Menemukan kembali Sang Garuda, adalah kunci utama di balik keberhasilan Hanoman menunaikan tugas. Berkat Sang Garuda, kelak dalam pertempuran pamungkas Ramawijaya berhasil mengalahkan Rahwana dan merebut kembali Shinta.
Di tengah situasi global yang tidak kondusif saat ini, di tengah rupa-rupa problem yang mendera, di tengah kebimbangan akan arah dan tujuan pembangunan, bangsa Indonesia bak pasukan wanara yang buta arah. Pemimpin buta, prajurit pun buta. Kepanikan dan kegalauan luas melanda. Hilang jati diri dan karakter luhur yang pernah sangat diagung-agungkan.

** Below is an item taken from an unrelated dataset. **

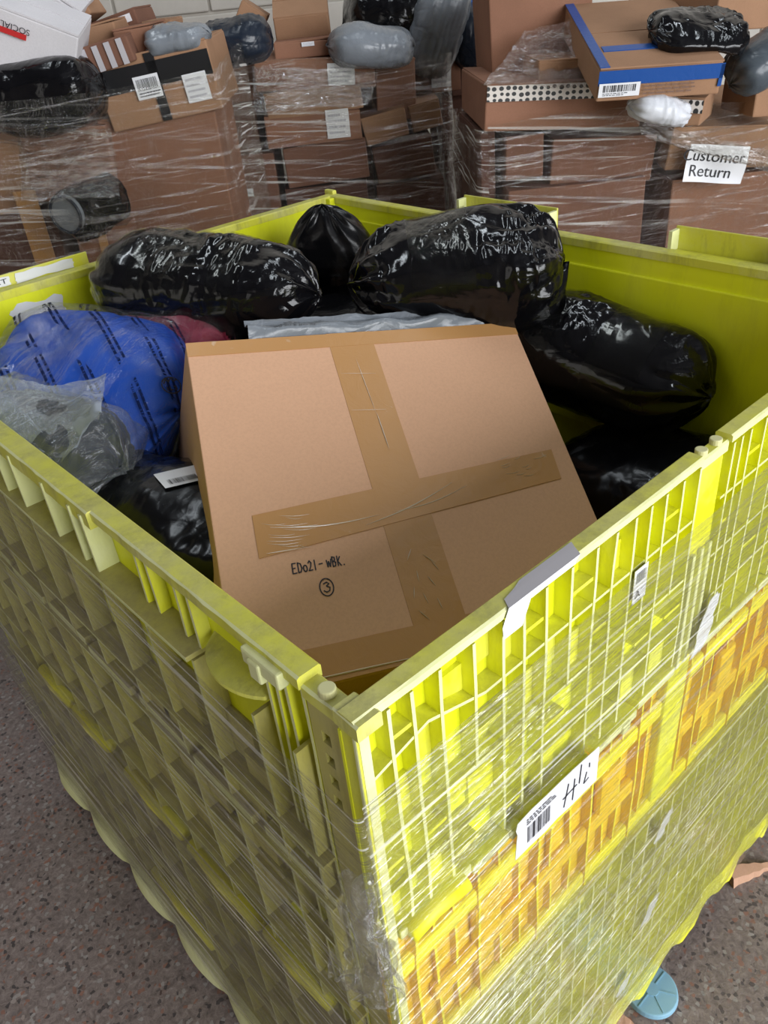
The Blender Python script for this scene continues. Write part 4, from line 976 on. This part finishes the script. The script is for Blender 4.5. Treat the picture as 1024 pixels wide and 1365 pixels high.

Agar kebutaan itu tidak semakin menyesatkan dan menjauhkan kita dari jalan yang benar, kita harus punya kerendah-hatian untuk bertanya kepada Semar alias rakyat jelata. Rakyat tidak bisa menjawab keruwetan persoalan yang kita bawa. Tapi rakyat akan menuntun kita kepada Garuda Pancasila.
Kendati sudah terlalu lama dia hidup dalam kesunyian, sekian lama diabaikan dan dipinggirkan, tapi Garuda Pancasila akan memberi kita jalan keluar. Asal kita mau kembali kepadanya, dia tidak akan segan mengucurkan air kebijakan untuk memandu dan membimbing kita.
Asal kita mau kembali kepadanya, Sang Garuda Pancasila akan memberikan jawaban atas semua pertanyaan, memberikan arah untuk mengakhiri kebimbangan dan kegalauan massal.
Rupanya banyak di antara kita, di kalangan pemimpin dan pemuka, para elite politik, terlalu percaya diri dan menganggap tidak butuh lagi Pancasila. Pancasila dianggap barang lama, cukup dihormati sebagai warisan masa lalu. Mereka adalah orang yang tidak tahu bahwa dirinya tidak tahu.
Mereka melihat, tapi sejatinya mereka buta. Jika sosok seperti ini menjadi pemimpin, maka seluruh bangsa akan dibawa entah ke mana. Tanpa arah, tanpa sasaran dan tujuan yang jelas.
Di hari-hari ketika kelahiran Pancasila belum lama kita peringati, sudahkah kita benar-benar punya kerendahan hati untuk kembali kepada Pancasila? Sumangga.